Bir gün bir masala uyanırsın..
Sabah olmuşta, nedenini bilmediğin bir enerjiyle uyanmışsın gibi. Yürürken herkes sana beğeniyle bakıyormuş gibi. Her zaman yaptığın yemeği yapmışsın, tadını herkes çok beğenmiş gibi.
Bu uyanışta seni korkuyla mutlu eden bir şeyler var. Hazırlıklısın düşmeye, ”Ne zaman böyle olsa bir şeyler olur.” diyorsun. Alışılmamış mutluluk bu. Ara ara uğrayan, ama çok kalmayan.
Düşünme! Ağlarken de gülerken de aklından çıkmayan “Neden?” sorusu yok olmuş gibi bir sabah.
Bilmediğin bir hayata uyanış bu. Elin ayağına dolaşıyor, bu özgürlük seni şaşırtıyor. Engel yok, zaten hiç yokmuş.
Güneş mesela, doğuyor her zamanki gibi, ama pencereden bakmak, hayatı görmek bugün aklına gelmiş. İnsanlar bir başka bugün. Herkes aynı ama kimsenin kamburu yok.
Sorular yok olmuş. Her adım attığında arkandan gelen elalem peşinde değil bugün.
“Oh hayat varmış..”
Sanki bu gün tüm tecrübelerinle yeniden doğmuşsun.
İçin içine sığmıyor, sevgi dolusun. Kendine bakıyorsun, en son ne zaman bu kadar güzel gözükmüştün? Aranızın bozuk olduğu alt komşu bile aklına gelmiyor, yeni yürümeyi öğrenmiş çocuk heyecanıyla pat pat yürüyorsun evde.

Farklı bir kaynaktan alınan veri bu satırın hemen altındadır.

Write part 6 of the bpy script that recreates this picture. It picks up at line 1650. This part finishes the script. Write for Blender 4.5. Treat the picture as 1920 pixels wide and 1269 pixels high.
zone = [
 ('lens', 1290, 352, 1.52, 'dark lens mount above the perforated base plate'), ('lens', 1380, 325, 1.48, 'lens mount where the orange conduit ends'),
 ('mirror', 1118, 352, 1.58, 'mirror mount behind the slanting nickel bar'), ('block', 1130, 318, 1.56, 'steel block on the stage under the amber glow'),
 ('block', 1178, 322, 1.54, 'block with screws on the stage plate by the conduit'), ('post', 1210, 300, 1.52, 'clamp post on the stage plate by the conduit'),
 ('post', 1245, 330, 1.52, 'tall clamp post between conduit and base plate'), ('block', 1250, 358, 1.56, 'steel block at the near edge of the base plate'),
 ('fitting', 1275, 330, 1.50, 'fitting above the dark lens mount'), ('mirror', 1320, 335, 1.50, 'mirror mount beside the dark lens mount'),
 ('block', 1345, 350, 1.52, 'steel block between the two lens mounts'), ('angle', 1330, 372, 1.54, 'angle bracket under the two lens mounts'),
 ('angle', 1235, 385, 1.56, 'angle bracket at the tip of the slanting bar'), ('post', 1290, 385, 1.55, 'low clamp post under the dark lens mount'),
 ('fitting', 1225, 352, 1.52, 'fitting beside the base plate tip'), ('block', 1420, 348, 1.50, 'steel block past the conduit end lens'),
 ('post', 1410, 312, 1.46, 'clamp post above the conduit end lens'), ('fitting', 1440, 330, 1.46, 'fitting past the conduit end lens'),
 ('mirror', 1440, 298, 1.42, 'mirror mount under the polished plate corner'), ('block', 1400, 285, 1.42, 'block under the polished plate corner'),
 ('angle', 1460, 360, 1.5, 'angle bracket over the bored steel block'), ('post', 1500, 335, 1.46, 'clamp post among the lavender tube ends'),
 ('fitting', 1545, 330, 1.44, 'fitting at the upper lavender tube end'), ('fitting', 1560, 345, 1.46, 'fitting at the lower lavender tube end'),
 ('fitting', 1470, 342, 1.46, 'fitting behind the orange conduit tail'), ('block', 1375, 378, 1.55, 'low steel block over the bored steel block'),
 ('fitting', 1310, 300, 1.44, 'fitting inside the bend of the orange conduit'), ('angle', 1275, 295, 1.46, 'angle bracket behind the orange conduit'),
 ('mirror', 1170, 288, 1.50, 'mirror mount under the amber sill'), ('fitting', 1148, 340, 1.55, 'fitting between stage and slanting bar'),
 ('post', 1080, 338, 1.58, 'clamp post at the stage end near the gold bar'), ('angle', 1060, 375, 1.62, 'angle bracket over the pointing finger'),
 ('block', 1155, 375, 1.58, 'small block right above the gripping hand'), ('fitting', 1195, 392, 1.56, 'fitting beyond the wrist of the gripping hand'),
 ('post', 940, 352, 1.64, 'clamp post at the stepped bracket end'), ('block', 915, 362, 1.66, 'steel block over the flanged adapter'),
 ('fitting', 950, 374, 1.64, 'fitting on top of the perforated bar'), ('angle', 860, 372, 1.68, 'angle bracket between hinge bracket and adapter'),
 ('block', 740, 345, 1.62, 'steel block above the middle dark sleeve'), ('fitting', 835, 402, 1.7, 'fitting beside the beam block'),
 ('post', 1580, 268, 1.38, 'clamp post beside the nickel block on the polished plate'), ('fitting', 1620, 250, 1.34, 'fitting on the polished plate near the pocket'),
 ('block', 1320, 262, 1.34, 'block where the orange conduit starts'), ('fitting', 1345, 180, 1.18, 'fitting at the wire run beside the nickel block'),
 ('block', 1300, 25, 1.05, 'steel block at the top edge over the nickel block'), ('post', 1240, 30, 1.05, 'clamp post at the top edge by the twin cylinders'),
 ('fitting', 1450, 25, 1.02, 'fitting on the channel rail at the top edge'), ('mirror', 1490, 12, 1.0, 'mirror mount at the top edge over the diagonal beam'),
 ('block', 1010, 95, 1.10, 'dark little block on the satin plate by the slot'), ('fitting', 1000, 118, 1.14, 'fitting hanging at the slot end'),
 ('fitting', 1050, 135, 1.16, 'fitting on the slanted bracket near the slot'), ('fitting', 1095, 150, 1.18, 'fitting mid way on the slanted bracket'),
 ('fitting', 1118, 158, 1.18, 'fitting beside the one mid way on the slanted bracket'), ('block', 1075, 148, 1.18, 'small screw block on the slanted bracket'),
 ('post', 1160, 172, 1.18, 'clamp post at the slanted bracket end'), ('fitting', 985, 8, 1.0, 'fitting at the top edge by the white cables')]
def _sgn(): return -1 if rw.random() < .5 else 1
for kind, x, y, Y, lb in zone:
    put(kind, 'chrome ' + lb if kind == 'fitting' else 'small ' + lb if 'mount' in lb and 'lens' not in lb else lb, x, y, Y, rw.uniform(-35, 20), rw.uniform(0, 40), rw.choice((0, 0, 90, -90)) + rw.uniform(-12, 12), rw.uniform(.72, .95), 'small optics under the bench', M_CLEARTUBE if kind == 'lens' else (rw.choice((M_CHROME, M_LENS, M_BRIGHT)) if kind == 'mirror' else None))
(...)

Öğreniyorsun işte. Ama o kadar çabuk öğreniyorsun ki, her şeyi yapabilirim diye düşünüyorsun. Sabırlı ol.
Öğrenceğin en önemli şey sabır. Olmuyor zamanı gelmeyince. Görmediğimiz tarihler var, dakikasına kadar bekletir seni.
Çok istiyorsun, elinden geleni yapıyorsun, mutlusun, umutlusun, belki çok da sabırlısın, hayatının merkezinde. Bu uyanış uzun sürmezse eğer, her şeyden vazgeçmen gerekiyor gibi, buralardan gitmen gerekiyormuş gibi acele saracak seni.
Sabahlar olmayacak, gece tüm kasvetiyle içinde doğacak ve sen çok güçlü hissedeceksin. Beklemesi gereken güç çıldırtır.
Öğrenmeni istiyorum ki, uyanış ve gece seninle kalmayacak. Kendi kuralları olan bu ikileme uyum sağlamalısın. Her şey dozunda olunca yararı dokunuyor.
Bir masala uyanış, bir kabusa uyanış hepsi senin pencerenin dışında. Ne görmek istiyorsun gözlerini açtığında?